>> Sam and Merna Catalinia were hoping to raise a glass to retirement five years from now.

>> Sam Catalinia: But that's all changed.

>> Sam owns a San Francisco real estate business.

>> Sam Catalinia: Things just stopped.

>> And his nest egg has been eaten away by the recession.

>> Sam Catalinia: My retirement portfolio is down about 25 percent.

>> Now he doesn't know how to invest what money they still have.

>> Sam Catalinia: I'm still searching.

>> Real estate and the stock market were supposed to be the reliable investments, but the financial crisis has turned a quarter century of assumptions about retirement savings upside down.

>> Definitely it's created a serious level of fear.

>> Ted Benna has lost about 20 percent in his retirement fund and he's not just any investor.

>> Ted Benna: I'm commonly identified as the father of the 401(k).

>> In 1980 Benna a financial consultant created what's now the main retirement savings plan for most American workers.

>> Ted Benna: Yeah, I think what made this so difficult is the fact that stocks and bonds tank together you know the strategy of being diversified just didn't work.

>> Thank you for calling Vanguard. Hope you have a nice day.

>> So worried investors have been lighting up the lines at Vanguard the countries largest mutual fund group where everyone is asked to pitch in and take calls.

>> Thank you for calling the Vanguard Group. This is Bill McNabb speaking to you on a recorded line.

>> Even CEO Bill McNabb.

>> How much money do you manage here?

>> We manage about 1.1 trillion.

>> At Vanguard which sends out statements to 20 million accounts McNabb says the crisis has changed investors. Three years ago a typical Vanguard account had 70 percent in stocks. Today that's dropped to 62 percent.

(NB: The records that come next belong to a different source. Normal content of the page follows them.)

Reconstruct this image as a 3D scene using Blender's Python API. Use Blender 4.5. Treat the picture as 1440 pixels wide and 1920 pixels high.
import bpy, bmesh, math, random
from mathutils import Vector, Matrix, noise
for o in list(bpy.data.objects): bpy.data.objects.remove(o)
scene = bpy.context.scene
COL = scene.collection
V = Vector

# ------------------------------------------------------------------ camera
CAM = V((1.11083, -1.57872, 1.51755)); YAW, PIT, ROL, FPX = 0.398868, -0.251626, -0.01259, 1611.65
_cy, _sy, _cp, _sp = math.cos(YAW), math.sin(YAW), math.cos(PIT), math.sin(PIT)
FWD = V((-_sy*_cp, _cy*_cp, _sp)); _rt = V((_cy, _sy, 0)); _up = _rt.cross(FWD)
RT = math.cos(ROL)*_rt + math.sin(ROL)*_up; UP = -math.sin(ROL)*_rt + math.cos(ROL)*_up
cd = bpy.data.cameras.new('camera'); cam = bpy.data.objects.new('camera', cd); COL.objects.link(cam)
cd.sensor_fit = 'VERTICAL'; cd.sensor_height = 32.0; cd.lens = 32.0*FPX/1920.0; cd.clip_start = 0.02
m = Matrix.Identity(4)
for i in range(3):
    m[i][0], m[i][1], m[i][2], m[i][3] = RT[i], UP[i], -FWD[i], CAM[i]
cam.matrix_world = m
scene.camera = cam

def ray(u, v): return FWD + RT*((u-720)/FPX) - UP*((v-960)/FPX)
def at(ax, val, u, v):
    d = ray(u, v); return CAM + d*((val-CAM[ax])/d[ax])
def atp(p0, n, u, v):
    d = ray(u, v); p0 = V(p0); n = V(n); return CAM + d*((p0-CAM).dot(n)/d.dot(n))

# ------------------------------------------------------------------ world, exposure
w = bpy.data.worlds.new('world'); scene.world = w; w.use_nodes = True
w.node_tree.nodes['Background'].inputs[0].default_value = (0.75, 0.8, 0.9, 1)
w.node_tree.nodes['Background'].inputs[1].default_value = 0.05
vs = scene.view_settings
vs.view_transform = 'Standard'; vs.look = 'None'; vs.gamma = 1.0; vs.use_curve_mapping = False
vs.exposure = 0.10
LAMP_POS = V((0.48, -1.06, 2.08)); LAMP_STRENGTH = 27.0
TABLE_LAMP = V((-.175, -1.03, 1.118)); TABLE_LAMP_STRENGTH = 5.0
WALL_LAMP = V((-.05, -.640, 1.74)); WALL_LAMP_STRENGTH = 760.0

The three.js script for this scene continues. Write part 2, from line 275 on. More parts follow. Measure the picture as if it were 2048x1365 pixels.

>> It's going to be transformational in terms of how people think about risk, how people think about savings and those actually could be healthy in the long run.

>> For years now Americans have put little money aside counting on double digit returns from the stock market to bail them out.

>> So when do you plan on price inaudible.

>> We've expected the stock market and the real estate market to do all the work for us.

>> Absolutely.

>> We have to do it ourselves.

>> We're going to have to do a lot more of it ourselves.

>> McNabb says the savings rate is one of the most critical issues facing the country. Among Americans nearing retirement about 60 percent have less than 100,000 dollars put away.

>> How much does our savings rate need to go up?

>> Today if you look at what the average 401(k) participant saves between 9 and 10 percent our math would say it needs to be more like 14 or 15.

>> For the average American raising the savings rate to 15 percent of his or her income would mean another 2,200 dollars a year. What's more the father of the 401(k) says the wise retirement strategy now is to keep training so you can keep working.

>> One way you avoid of having your retirement nest egg run dry is being able to continue to earn a paycheck.

>> Sam and Merna Catalinia are confronting that reality.

>> Not all is lost. I mean, our lives are just evolving differently.

>> Background Music Like millions of Americans they're adjusting to a new economy and new expectations. Anthony Mason, CBS News, Malvern, Pennsylvania.